Friday, March 03, 2017

The Next Chapter

What is a "wizened" wine guy? It is someone who has tasted, drunk, bought and sold more wine than is probably healthy for most normal humans. That's me. Here's a brief synopsis of my career:

I secured my first full-time job in a wine shop in 1979 (Wells Discount Liquors, Baltimore), spent the next eight years in retail, then about twelve years working in wine distribution and importing. In 1997 I tried out running my own consulting business, working with a few retailers, a distributor, even a Maryland winery. About a year and a half later, on October 31, 1998, I opened my own shop, Chesapeake Wine Company, in Baltimore's Canton neighborhood. In January, 2016, I sold Chesapeake Wine, and on December 23, 2016, at the age of 61, opened Remington Wine Company,
in Baltimore's Remington neighborhood. I'm hoping this is the end of the ride, as far as stops in my wine business career.
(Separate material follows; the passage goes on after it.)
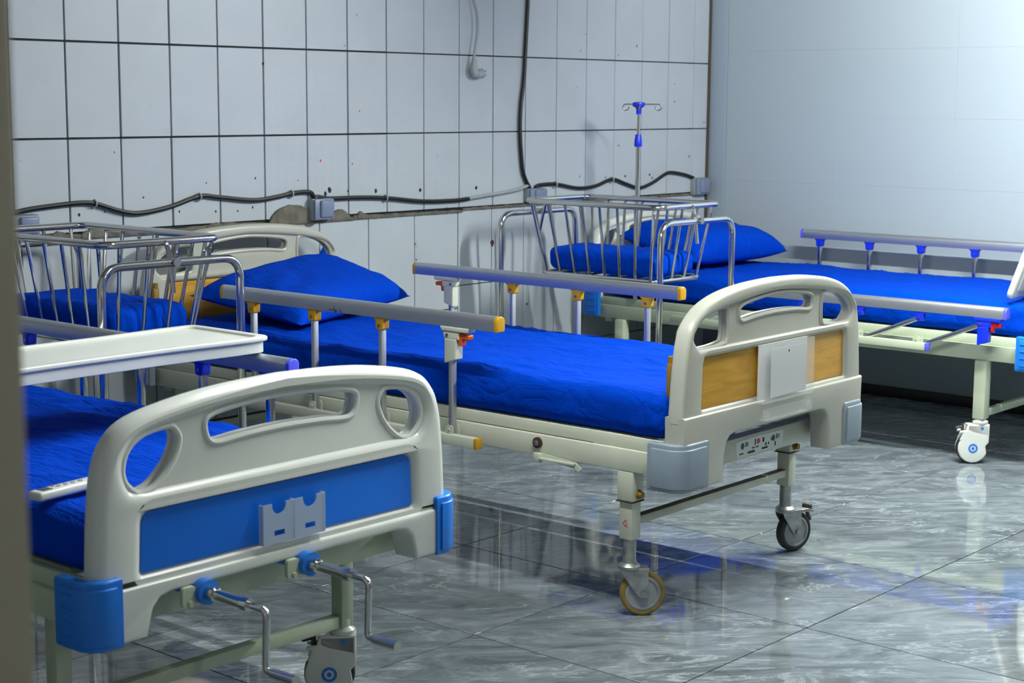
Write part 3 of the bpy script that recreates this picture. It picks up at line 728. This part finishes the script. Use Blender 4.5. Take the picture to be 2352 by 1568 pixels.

At this point in my wine life I still learn something new about wine every day. In fact, the longer I do this, the less, I realize, I know. As for the business of selling wine? At this point in my career, I know too much. It isn't often I can be surprised by a visit from a distributor/importer sales representative or winery sales manager. Fairly often I know more than they do about what they're trying to sell me. The best of them pour some wine and let it do the talking, waiting for my response before contributing to the conversation. The worst talk while I'm tasting, worse still, telling me what I should be tasting. If the wine is good, I stop them, politely if I can. If the wine isn't worth tasting anyway, I let them talk - I won't be seeing them again. When it's the winegrower or winemaker themselves pouring the samples, however, I listen first, taste later, and often take notes after they've left, when I can collect my thoughts. Those visits, from the people with the vision, doing the work of growing grapes and making wine, are when I learn the most. If they're good, the wine they make is a reflection of their commitment, and you will hear me tell their story while trying to sell their wine. Occasionally, thankfully not often, I'll meet a winery owner who might have the cash to spend on his/her latest hobby, but in every other way has no business being in the wine business.

One of the most important things I've learned is that I can't - nor can anyone else - taste every good wine. When I first started doing this in 1979 I tasted at every available opportunity, thousands of different wines a year for the first eight years of my career. It's important to note that those thousands of wines were virtually all of the good wines available in the Maryland market at the time. Now it is impossible to taste everything. It is a classic buyers market, with far more supply than overall demand. My tasting numbers have tapered off since those early days, but I still average 1-2,000 a year. I was lucky to have survived the first few years - most Americans didn't know about spitting samples back then. "Tastings" could consist of dozens of wines - I am embarrassed to think about how many times I didn't remember driving home from a "tasting."

Today I take appointments with reps, and taste, selectively. After nearly twenty years of owning my own shop, I have long, mutually beneficial relationships with enough companies to stock our small shop multiple times with wine I have tasted and not purchased from these colleagues. Saying no to a good wine is tough, and I don't want to do more of it than I must.